All exporters are greedy (hey nothing wrong about that, if I have a crude oil well in my backyard, do you think I will offer it as charity? It's perfectly humane to be greedy when you have something other people want!) They (with the help of opportunists) see a chance to get more money. Because Oil is valued in USD, so US has to take the biggest hit (I'm not talking about why US gets the biggest hit which everyone has their own speech to make, just the math no politics please). While for all other economy who can fluctuate their currency, can ward off this hit somewhat by allowing USD to depreciate - so that the increase in Oil price is offset a little.

Why Euro zone economy is still robust when its currency nearly doubled in the past 5 years? One thing is in current global economy energy cost is one of the biggest part of all cost, and why Euro appreciated, Oil is measured in USD, so the real cost of energy to Euro zone companies are not as huge as it is for the US companies, and because the appreciated Euro, workers in Euro zone relatively had enjoyed a somewhat more "affordable" life compare to their US counterparts - so they can spend "more". (or in other words, they were hit much less than their US counterparts).

So is it really true that if Oil is no longer valued in USD, USD will collapse?
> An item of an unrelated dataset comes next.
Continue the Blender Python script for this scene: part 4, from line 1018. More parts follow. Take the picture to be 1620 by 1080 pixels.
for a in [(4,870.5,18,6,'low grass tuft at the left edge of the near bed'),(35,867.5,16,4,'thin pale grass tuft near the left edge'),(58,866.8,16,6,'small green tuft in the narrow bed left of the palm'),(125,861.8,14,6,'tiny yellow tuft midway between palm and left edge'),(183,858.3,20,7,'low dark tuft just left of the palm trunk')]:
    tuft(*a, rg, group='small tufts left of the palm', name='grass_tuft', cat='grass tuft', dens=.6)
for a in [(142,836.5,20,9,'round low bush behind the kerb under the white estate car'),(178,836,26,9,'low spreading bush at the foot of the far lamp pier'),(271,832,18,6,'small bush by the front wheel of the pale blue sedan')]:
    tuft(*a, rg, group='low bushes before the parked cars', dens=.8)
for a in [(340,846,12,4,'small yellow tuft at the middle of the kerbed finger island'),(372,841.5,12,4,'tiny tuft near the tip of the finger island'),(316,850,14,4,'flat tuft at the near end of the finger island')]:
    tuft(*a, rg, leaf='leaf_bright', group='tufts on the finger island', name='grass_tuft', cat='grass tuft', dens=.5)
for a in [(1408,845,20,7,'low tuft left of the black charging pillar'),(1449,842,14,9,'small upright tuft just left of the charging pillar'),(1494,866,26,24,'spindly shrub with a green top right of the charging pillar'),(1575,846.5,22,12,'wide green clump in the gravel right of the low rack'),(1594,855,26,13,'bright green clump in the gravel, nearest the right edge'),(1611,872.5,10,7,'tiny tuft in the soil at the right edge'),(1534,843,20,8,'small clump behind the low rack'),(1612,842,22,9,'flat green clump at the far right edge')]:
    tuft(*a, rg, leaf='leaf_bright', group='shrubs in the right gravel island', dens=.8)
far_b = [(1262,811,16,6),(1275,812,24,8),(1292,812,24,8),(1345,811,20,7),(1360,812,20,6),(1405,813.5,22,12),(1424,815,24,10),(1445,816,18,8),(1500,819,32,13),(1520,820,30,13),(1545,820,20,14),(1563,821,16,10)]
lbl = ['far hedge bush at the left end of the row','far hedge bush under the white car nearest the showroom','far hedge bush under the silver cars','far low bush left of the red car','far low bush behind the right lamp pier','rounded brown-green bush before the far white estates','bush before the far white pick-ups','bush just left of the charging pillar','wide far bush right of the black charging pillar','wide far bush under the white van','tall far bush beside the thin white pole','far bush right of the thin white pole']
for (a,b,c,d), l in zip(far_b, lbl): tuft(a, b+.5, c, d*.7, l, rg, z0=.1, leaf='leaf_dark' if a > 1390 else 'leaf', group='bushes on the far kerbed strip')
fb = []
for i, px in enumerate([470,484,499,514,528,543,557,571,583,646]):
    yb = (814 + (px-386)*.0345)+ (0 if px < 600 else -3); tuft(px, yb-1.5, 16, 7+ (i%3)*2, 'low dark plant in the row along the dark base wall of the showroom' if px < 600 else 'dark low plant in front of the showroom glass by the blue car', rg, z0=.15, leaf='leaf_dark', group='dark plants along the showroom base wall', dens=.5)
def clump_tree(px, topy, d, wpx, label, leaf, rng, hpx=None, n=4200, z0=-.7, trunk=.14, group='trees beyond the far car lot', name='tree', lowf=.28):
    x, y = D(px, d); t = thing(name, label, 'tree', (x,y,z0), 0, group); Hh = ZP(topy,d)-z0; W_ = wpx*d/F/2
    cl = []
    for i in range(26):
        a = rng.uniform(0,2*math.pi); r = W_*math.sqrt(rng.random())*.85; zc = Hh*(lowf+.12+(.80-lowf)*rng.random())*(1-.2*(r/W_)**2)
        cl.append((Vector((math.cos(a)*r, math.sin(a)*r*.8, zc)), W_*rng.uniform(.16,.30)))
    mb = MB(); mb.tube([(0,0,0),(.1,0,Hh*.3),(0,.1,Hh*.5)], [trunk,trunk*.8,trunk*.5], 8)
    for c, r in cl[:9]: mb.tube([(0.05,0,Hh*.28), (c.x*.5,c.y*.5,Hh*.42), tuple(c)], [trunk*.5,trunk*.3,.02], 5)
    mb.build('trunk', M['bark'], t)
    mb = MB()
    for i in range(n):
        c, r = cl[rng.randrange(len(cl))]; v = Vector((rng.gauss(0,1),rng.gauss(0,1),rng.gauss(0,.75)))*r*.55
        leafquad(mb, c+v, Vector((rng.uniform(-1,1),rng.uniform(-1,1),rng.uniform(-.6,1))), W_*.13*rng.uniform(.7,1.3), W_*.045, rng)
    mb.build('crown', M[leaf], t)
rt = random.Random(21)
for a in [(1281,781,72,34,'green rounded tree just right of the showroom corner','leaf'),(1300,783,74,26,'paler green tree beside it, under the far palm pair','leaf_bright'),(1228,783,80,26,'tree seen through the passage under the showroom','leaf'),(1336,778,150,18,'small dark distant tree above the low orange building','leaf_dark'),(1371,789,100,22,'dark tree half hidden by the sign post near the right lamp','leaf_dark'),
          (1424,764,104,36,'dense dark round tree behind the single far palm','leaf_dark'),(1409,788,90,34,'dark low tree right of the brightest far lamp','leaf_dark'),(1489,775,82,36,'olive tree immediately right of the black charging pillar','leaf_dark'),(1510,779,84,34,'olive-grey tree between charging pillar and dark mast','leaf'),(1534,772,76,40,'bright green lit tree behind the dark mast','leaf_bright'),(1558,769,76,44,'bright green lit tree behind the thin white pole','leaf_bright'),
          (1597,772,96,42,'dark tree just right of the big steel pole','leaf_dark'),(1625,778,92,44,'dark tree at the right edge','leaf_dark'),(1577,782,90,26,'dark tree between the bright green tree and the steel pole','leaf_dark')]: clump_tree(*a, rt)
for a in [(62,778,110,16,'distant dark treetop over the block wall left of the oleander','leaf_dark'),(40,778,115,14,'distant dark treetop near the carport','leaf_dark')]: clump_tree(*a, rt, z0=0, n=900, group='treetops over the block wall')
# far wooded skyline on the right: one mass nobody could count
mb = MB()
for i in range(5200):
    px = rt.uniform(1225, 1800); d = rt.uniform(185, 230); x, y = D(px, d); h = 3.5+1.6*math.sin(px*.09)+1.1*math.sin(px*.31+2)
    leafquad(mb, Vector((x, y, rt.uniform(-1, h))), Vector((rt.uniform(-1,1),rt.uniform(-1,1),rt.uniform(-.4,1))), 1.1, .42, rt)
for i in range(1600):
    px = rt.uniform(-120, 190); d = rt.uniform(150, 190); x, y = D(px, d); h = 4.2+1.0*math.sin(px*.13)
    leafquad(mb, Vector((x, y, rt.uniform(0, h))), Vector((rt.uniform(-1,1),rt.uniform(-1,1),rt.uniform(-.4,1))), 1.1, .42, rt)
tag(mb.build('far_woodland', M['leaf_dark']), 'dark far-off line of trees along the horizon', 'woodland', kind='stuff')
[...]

Well in short term it might. Because if that's the case, Oil exporting countries may need to sell some USD, and European companies will no longer need USD to by Oil.
However, that's not the end of the world, why? Cause if you check who has the biggest reserve of USD outside of US? You guessed right, China.

Some people say that USD can maintain its dominancy only because Oil is valued in USD. While it may sound like music to anti-American ears (which means – a lot of people), it stands on shaky ground.

Oil is not exported by US, they don't have control over Oil -- if they did, there would be no Oil crisis in the 70's and it will not reach 100USD in 2008. Yes, they want to control it, (who doesn't?) but they simply can't.

OPEC controls it and like it or not, they decided to price Oil in USD. Why? Because US buys the most of the Oil. And since China's RMB is pegged to USD, the combined volume of Oil sold in USD is much higher than any other currency. So selling Oil in USD, makes Oil exporter's financial book much easier to keep.

So if someone really thinks that it’s US warship in the gulf kept Oil exporters to sell Oil in USD, they are politics obsessed. I found most of this kind of people has a background of living in an arbitrariness or dictatorship – where everything is controlled by the government.
In a free world, there are more than politics in this world. It’s not that the “governments in a free world” are any ethic, it’s just they don’t have the arbitrary power dictatorship enjoyed to implement their will.
However, people with experience living in a dictatorship tend to over estimate the ability of governments (in other words tend to underestimate influence of other forces in a free world).

Now why it’s long term bull for USD if Oil is sold in another currency? We mentioned that because Oil is priced in USD, US actually saw a 5.8 time price rise while Euro zone only see a 3.4 time rise. So Euro is having a much lighter hit than US has. That’s why. If Oil is priced in something else, let’s say something hyper theoretical – OPEC-D. Euro and USD then will each price their currency against this Oil Dollar. And Euro won’t need to depress USD to reduce the Oil price impact.

Of course in short term, lots of countries will sell some USD to buy OPEC-D, but that’ will not be the end of the world -- As long as China do not sell its' USD, USD will be ok. May loss another 10% or 20% but will not collapse.

And at the end of the day, Oil exporters and China have the same reason to peg their currency to USD – they export to US and USD is what their biggest customer (read United States) will give them. So it’s interesting to see that many US politicians WANT Oil exporters to use USD to price Oil (another evidence that US is managed by a bunch of stupid politicians) and on the same time, pushes China to un-peg their currency.
Like it or not, the consequence of China un-peg its currency is far more destructive than Oil priced in Euro.